▶ What this task involves:
Type out the complete listing below word for word, without its pictures.

▶ Dataset extract:
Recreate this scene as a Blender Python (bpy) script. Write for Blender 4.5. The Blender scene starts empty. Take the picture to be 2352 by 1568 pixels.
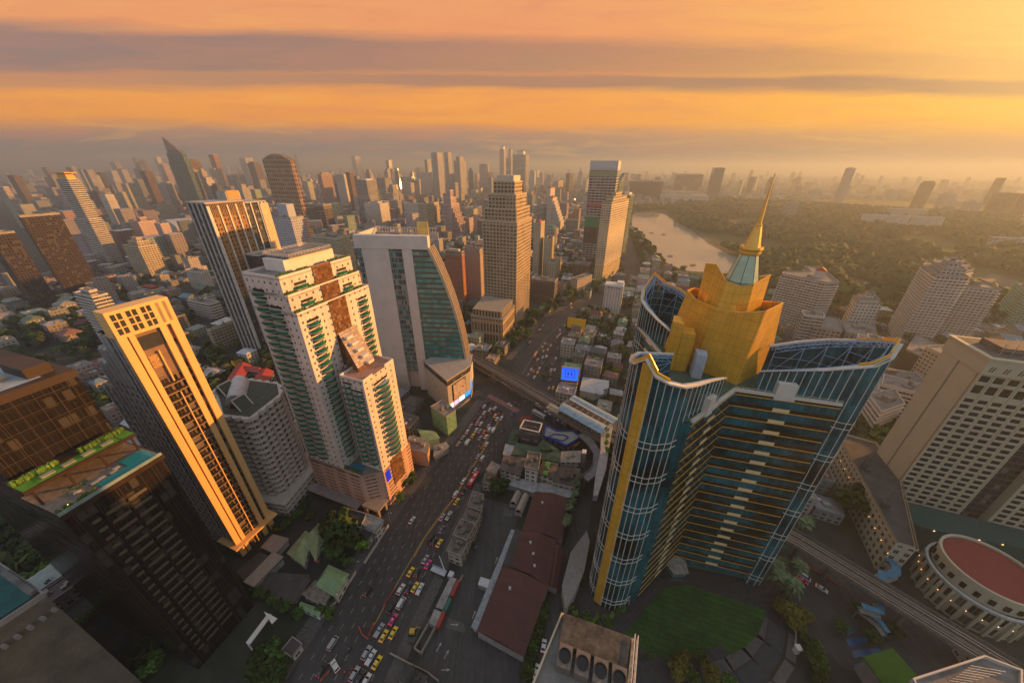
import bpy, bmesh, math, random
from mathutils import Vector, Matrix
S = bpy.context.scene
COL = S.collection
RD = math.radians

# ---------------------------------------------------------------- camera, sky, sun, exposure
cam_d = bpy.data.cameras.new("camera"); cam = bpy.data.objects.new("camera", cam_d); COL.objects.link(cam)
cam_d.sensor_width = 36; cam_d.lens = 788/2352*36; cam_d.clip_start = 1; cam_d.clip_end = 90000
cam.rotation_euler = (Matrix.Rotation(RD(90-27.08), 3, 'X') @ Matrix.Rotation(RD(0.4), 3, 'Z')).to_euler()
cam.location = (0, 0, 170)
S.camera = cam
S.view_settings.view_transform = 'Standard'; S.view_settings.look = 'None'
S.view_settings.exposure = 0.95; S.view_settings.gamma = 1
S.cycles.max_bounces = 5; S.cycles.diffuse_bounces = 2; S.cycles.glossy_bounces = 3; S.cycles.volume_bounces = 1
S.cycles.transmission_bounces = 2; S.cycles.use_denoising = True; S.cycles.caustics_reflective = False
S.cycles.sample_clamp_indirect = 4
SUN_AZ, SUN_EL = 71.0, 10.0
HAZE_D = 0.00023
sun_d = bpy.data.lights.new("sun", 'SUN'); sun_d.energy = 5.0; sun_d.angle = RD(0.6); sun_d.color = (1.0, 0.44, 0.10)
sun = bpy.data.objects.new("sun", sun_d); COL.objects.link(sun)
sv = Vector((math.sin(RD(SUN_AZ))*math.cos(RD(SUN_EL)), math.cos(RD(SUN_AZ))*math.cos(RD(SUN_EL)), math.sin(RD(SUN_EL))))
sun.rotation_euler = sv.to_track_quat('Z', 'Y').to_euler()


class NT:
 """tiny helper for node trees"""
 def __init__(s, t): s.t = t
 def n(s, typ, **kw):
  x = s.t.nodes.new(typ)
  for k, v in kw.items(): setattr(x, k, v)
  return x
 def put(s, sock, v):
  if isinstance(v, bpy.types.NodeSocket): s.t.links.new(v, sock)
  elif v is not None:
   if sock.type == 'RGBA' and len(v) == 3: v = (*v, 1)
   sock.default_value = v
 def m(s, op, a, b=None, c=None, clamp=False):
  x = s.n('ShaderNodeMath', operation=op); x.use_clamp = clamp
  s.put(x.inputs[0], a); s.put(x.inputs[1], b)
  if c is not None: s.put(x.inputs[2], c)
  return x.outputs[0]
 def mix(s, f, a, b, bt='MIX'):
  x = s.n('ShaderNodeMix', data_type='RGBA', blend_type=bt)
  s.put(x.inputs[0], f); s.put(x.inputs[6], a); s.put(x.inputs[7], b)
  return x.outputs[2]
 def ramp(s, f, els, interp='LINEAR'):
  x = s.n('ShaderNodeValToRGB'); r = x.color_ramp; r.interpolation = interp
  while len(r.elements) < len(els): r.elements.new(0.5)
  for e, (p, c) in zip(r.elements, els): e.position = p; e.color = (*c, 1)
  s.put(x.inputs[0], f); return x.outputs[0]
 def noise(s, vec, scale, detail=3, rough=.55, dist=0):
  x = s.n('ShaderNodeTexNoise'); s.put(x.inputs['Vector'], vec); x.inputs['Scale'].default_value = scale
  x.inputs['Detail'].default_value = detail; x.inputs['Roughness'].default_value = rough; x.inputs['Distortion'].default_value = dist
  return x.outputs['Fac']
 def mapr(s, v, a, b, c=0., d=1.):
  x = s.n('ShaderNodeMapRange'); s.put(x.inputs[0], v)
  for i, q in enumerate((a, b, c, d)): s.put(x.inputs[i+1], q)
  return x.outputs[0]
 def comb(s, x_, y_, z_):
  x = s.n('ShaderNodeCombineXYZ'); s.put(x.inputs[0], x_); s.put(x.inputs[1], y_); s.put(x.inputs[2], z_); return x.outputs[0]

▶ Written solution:
Recreate this scene as a Blender Python (bpy) script. Write for Blender 4.5. The Blender scene starts empty. Take the picture to be 2352 by 1568 pixels.
import bpy, bmesh, math, random
from mathutils import Vector, Matrix
S = bpy.context.scene
COL = S.collection
RD = math.radians

# ---------------------------------------------------------------- camera, sky, sun, exposure
cam_d = bpy.data.cameras.new("camera"); cam = bpy.data.objects.new("camera", cam_d); COL.objects.link(cam)
cam_d.sensor_width = 36; cam_d.lens = 788/2352*36; cam_d.clip_start = 1; cam_d.clip_end = 90000
cam.rotation_euler = (Matrix.Rotation(RD(90-27.08), 3, 'X') @ Matrix.Rotation(RD(0.4), 3, 'Z')).to_euler()
cam.location = (0, 0, 170)
S.camera = cam
S.view_settings.view_transform = 'Standard'; S.view_settings.look = 'None'
S.view_settings.exposure = 0.95; S.view_settings.gamma = 1
S.cycles.max_bounces = 5; S.cycles.diffuse_bounces = 2; S.cycles.glossy_bounces = 3; S.cycles.volume_bounces = 1
S.cycles.transmission_bounces = 2; S.cycles.use_denoising = True; S.cycles.caustics_reflective = False
S.cycles.sample_clamp_indirect = 4
SUN_AZ, SUN_EL = 71.0, 10.0
HAZE_D = 0.00023
sun_d = bpy.data.lights.new("sun", 'SUN'); sun_d.energy = 5.0; sun_d.angle = RD(0.6); sun_d.color = (1.0, 0.44, 0.10)
sun = bpy.data.objects.new("sun", sun_d); COL.objects.link(sun)
sv = Vector((math.sin(RD(SUN_AZ))*math.cos(RD(SUN_EL)), math.cos(RD(SUN_AZ))*math.cos(RD(SUN_EL)), math.sin(RD(SUN_EL))))
sun.rotation_euler = sv.to_track_quat('Z', 'Y').to_euler()


class NT:
 """tiny helper for node trees"""
 def __init__(s, t): s.t = t
 def n(s, typ, **kw):
  x = s.t.nodes.new(typ)
  for k, v in kw.items(): setattr(x, k, v)
  return x
 def put(s, sock, v):
  if isinstance(v, bpy.types.NodeSocket): s.t.links.new(v, sock)
  elif v is not None:
   if sock.type == 'RGBA' and len(v) == 3: v = (*v, 1)
   sock.default_value = v
 def m(s, op, a, b=None, c=None, clamp=False):
  x = s.n('ShaderNodeMath', operation=op); x.use_clamp = clamp
  s.put(x.inputs[0], a); s.put(x.inputs[1], b)
  if c is not None: s.put(x.inputs[2], c)
  return x.outputs[0]
 def mix(s, f, a, b, bt='MIX'):
  x = s.n('ShaderNodeMix', data_type='RGBA', blend_type=bt)
  s.put(x.inputs[0], f); s.put(x.inputs[6], a); s.put(x.inputs[7], b)
  return x.outputs[2]
 def ramp(s, f, els, interp='LINEAR'):
  x = s.n('ShaderNodeValToRGB'); r = x.color_ramp; r.interpolation = interp
  while len(r.elements) < len(els): r.elements.new(0.5)
  for e, (p, c) in zip(r.elements, els): e.position = p; e.color = (*c, 1)
  s.put(x.inputs[0], f); return x.outputs[0]
 def noise(s, vec, scale, detail=3, rough=.55, dist=0):
  x = s.n('ShaderNodeTexNoise'); s.put(x.inputs['Vector'], vec); x.inputs['Scale'].default_value = scale
  x.inputs['Detail'].default_value = detail; x.inputs['Roughness'].default_value = rough; x.inputs['Distortion'].default_value = dist
  return x.outputs['Fac']
 def mapr(s, v, a, b, c=0., d=1.):
  x = s.n('ShaderNodeMapRange'); s.put(x.inputs[0], v)
  for i, q in enumerate((a, b, c, d)): s.put(x.inputs[i+1], q)
  return x.outputs[0]
 def comb(s, x_, y_, z_):
  x = s.n('ShaderNodeCombineXYZ'); s.put(x.inputs[0], x_); s.put(x.inputs[1], y_); s.put(x.inputs[2], z_); return x.outputs[0]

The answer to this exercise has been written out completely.